Global Carbon Capture and Storage (CCS) Projects Show Promising Growth, Yet Debate Persists

According to the annual report from the Global CCS Institute, an Australian think tank, globally planned carbon capture and storage (CCS) projects have reached 111 million tonnes per year as of the end of September. This marks a significant 52% increase from the 73 million tonnes per year reported at the close of 2020. The current operational CCS capacity stands at 40 million tonnes.

A decade ago, higher capacity increases were envisioned, but many projects did not proceed due to high costs. However, in recent years, the cost of CCS has decreased while the urgency to cut emissions has intensified.
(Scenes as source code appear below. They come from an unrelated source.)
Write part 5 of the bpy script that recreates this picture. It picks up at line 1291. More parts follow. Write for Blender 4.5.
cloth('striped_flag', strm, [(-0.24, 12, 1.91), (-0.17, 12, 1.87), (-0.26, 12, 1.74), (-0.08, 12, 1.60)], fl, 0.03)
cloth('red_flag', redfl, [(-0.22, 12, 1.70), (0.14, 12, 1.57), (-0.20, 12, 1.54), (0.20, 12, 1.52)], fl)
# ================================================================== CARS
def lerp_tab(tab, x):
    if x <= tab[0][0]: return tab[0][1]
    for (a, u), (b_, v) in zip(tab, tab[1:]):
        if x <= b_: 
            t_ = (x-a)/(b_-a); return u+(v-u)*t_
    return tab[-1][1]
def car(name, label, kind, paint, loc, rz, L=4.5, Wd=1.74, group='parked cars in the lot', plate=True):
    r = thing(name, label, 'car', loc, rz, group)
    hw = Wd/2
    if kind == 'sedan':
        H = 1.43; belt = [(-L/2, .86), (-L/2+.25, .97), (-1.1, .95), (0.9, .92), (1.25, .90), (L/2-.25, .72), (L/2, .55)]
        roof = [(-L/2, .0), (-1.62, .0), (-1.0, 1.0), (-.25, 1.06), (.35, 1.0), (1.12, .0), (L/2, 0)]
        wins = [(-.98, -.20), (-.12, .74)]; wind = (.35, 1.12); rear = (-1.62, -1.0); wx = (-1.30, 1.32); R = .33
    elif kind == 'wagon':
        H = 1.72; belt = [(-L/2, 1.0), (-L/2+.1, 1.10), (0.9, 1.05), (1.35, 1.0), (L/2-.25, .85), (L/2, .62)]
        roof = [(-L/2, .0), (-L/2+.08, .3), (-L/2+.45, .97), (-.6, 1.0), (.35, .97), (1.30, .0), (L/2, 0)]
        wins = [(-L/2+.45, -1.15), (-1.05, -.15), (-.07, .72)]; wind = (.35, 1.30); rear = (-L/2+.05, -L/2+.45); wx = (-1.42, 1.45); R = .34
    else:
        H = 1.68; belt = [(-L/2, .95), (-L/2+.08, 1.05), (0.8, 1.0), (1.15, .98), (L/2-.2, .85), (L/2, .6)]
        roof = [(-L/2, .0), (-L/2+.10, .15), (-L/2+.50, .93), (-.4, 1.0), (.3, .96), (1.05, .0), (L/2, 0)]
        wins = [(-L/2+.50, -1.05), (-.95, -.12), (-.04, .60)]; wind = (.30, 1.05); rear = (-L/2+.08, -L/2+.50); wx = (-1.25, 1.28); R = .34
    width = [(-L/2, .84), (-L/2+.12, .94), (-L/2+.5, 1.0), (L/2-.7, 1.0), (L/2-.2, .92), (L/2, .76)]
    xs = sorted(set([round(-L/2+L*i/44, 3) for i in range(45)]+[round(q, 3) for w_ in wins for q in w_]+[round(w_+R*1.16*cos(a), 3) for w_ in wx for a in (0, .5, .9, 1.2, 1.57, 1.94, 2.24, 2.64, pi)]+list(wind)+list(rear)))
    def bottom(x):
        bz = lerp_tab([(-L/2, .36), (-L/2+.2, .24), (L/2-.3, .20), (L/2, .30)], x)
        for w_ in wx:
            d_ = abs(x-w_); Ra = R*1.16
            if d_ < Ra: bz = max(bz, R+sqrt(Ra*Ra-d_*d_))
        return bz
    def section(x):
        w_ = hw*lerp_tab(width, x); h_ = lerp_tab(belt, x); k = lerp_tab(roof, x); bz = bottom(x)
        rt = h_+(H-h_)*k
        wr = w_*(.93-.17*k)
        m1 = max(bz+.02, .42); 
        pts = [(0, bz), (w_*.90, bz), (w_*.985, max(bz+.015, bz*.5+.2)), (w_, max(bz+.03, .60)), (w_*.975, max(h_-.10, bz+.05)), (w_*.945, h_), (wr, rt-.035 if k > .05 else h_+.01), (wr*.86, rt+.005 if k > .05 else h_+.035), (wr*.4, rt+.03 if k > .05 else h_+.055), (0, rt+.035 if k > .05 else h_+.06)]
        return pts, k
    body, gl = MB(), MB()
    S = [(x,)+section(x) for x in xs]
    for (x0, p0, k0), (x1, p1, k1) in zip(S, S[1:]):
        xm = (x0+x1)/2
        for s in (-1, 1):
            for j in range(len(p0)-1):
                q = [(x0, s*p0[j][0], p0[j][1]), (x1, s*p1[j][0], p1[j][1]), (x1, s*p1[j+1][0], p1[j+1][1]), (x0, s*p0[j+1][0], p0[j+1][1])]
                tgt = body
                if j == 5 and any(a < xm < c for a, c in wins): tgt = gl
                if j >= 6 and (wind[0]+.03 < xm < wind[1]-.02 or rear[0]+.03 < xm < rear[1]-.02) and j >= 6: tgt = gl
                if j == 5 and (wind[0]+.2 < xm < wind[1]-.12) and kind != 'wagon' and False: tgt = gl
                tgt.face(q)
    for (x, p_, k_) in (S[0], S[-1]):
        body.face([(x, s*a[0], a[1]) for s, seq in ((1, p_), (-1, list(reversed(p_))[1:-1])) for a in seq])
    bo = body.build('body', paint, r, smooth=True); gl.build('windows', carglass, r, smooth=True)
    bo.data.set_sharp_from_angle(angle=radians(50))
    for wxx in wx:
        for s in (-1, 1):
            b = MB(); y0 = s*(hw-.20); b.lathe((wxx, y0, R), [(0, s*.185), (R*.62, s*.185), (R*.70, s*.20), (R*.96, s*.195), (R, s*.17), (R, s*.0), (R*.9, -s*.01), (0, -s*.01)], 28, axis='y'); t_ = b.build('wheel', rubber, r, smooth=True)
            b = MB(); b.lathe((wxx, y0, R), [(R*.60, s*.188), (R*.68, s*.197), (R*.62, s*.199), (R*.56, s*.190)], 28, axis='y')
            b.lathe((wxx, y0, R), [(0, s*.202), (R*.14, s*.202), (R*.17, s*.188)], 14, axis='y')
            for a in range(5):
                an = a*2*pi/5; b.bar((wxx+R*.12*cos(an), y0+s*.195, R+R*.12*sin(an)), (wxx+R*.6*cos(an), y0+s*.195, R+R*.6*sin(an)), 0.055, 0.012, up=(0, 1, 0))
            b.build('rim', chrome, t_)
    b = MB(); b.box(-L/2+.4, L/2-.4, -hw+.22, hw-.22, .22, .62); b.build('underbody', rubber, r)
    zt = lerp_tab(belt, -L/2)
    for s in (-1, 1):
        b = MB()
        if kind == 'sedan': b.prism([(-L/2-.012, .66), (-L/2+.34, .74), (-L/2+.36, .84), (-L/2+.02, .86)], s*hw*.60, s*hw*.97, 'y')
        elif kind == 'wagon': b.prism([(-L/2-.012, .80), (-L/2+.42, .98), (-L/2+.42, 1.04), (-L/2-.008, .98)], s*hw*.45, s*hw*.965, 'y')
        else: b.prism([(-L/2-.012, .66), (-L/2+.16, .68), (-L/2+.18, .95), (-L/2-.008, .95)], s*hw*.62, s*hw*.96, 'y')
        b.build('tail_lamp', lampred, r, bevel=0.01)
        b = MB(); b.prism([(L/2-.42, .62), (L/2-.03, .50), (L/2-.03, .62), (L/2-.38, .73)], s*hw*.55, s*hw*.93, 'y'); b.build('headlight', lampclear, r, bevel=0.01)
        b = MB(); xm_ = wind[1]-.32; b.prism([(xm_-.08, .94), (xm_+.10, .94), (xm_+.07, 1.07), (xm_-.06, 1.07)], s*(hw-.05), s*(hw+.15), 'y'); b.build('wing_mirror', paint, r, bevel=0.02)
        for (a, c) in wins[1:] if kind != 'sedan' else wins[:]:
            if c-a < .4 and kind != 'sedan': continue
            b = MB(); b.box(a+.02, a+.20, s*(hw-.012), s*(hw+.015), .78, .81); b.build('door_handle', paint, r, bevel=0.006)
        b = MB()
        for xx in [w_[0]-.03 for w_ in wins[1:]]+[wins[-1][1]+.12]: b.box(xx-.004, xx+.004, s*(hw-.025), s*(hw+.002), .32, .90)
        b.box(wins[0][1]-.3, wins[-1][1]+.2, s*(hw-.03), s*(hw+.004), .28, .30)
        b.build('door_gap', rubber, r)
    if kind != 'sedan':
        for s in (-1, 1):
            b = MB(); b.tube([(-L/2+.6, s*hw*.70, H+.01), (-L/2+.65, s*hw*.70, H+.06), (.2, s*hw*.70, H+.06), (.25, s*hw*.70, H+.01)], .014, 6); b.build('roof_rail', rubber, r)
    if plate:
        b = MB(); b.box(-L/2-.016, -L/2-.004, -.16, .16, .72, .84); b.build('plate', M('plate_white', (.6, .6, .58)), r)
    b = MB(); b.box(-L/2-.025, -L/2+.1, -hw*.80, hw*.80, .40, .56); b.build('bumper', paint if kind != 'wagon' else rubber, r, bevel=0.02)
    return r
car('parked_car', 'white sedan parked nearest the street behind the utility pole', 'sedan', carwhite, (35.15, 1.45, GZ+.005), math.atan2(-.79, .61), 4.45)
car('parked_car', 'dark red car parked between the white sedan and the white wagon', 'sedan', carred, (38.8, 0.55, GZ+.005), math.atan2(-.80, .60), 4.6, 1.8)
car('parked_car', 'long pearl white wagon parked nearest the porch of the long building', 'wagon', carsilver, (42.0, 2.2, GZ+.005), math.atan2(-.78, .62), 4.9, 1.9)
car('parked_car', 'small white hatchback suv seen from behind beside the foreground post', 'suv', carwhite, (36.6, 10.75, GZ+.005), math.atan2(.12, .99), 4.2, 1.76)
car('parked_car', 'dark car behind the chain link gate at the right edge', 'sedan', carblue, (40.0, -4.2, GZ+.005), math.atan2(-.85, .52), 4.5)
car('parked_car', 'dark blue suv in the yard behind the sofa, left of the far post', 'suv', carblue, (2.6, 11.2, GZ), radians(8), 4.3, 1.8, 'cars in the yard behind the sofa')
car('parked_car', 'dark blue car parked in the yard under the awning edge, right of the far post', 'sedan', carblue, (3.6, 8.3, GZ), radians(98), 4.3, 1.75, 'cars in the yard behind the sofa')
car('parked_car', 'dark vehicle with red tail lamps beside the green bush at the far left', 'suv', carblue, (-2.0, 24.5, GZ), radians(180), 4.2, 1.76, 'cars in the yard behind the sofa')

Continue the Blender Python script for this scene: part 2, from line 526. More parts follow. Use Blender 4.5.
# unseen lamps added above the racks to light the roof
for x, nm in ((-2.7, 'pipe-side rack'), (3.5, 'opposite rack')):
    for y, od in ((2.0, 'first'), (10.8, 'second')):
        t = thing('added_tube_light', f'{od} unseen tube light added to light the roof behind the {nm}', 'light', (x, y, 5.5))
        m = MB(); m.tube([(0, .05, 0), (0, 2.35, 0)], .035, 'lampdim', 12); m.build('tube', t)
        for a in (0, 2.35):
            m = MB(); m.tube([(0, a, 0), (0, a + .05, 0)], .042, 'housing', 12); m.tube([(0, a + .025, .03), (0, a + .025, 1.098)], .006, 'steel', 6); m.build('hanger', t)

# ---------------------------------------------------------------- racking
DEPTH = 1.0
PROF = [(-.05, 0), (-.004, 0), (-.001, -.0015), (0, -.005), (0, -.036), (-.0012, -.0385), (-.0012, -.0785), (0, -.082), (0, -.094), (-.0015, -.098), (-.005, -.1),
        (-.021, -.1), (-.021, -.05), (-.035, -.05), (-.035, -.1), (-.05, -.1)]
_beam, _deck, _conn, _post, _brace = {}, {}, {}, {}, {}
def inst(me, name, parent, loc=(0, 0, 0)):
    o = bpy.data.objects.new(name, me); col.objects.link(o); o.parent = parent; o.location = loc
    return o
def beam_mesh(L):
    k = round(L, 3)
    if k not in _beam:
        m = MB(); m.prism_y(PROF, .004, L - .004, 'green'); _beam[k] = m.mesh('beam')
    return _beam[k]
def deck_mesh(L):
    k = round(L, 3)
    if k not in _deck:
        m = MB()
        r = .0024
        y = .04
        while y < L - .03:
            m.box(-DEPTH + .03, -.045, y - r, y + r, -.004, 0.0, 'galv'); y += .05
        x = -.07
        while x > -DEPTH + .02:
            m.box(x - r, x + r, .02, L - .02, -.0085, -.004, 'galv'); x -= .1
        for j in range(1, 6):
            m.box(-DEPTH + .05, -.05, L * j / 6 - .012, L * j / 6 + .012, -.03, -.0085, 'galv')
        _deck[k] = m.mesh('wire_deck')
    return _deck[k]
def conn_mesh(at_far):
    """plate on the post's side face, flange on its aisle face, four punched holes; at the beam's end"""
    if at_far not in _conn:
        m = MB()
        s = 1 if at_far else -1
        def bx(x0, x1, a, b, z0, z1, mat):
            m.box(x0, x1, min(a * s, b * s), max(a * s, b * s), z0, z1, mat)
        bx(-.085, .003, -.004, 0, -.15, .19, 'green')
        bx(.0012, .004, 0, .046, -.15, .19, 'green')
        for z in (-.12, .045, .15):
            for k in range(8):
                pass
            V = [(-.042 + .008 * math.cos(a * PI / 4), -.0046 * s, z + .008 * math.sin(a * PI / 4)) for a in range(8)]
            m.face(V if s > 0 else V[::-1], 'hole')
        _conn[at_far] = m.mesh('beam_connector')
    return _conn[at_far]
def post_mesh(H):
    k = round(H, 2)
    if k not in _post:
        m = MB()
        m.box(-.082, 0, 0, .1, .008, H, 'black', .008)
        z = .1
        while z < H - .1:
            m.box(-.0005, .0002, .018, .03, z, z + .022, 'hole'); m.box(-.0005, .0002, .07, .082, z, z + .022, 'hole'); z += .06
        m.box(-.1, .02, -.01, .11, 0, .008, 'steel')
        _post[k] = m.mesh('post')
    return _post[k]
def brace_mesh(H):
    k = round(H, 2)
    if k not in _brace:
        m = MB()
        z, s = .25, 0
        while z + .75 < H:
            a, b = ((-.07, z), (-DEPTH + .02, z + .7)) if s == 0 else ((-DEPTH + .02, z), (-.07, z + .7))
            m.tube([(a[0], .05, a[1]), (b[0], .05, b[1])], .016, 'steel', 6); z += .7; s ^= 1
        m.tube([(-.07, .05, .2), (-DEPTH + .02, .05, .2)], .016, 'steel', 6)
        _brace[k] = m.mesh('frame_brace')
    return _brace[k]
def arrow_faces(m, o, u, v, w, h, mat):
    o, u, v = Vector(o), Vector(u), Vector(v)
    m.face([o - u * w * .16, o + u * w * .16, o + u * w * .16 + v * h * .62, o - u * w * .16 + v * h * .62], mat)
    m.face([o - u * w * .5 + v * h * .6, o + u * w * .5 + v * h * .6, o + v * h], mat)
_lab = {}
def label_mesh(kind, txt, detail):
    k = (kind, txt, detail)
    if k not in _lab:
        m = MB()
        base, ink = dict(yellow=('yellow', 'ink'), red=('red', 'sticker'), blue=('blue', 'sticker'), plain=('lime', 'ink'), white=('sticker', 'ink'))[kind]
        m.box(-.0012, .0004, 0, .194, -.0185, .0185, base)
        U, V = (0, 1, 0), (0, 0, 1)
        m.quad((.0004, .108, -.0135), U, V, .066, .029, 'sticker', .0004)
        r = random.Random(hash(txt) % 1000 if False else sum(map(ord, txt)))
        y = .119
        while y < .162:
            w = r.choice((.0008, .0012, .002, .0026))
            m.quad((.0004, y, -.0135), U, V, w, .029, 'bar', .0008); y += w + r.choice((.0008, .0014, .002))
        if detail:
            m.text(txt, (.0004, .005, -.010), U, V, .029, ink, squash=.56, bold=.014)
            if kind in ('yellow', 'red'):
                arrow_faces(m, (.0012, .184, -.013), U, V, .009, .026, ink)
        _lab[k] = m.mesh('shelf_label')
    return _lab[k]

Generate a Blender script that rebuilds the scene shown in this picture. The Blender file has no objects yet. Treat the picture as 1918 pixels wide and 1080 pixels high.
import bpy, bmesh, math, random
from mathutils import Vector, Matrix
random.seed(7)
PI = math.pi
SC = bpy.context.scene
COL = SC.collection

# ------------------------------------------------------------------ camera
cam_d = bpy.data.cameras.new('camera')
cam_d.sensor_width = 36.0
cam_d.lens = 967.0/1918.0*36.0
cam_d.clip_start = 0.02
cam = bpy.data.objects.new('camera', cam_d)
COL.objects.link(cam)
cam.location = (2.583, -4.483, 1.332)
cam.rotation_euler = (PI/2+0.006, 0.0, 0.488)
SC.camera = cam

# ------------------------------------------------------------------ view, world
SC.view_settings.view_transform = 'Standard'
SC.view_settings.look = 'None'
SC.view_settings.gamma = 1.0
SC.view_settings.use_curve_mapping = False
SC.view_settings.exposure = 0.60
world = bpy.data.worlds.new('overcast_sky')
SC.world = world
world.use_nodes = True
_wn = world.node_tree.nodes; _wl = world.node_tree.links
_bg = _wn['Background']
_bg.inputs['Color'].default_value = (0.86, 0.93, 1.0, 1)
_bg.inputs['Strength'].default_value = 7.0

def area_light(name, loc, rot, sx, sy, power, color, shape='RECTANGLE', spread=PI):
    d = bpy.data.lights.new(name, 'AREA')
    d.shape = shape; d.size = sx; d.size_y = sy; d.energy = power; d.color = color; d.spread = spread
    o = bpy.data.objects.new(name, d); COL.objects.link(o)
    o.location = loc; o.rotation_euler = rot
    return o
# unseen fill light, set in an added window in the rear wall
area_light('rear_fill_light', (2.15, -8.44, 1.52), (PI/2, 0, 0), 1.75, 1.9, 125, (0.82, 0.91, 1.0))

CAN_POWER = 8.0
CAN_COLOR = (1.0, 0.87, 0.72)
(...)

Critics argue that CCS merely prolongs the use of fossil fuels. On the other hand, advocates, including the International Energy Agency (IEA), view CCS as essential to achieving net-zero targets.

Planned capacity growth is primarily concentrated in North America, partly attributed to tax credits for CCS. Over 40 projects have been announced in the region this year alone. In Europe, 35 projects are currently under development, with the UK, Belgium, and the Netherlands collectively announcing 17 new projects this year. In the Asia-Pacific region, projects linked to gas developments in Indonesia and Malaysia have recently been approved, while other projects in the region await regulatory clarity on compliance regulations before proceeding.

Supporters of CCS believe that the outcomes of COP26 may enhance the business case for such projects if governments agree on a framework that recognises and values CCS alongside other sources of emissions reduction. The discussions and agreements at COP26 could significantly shape the future trajectory of CCS implementation worldwide.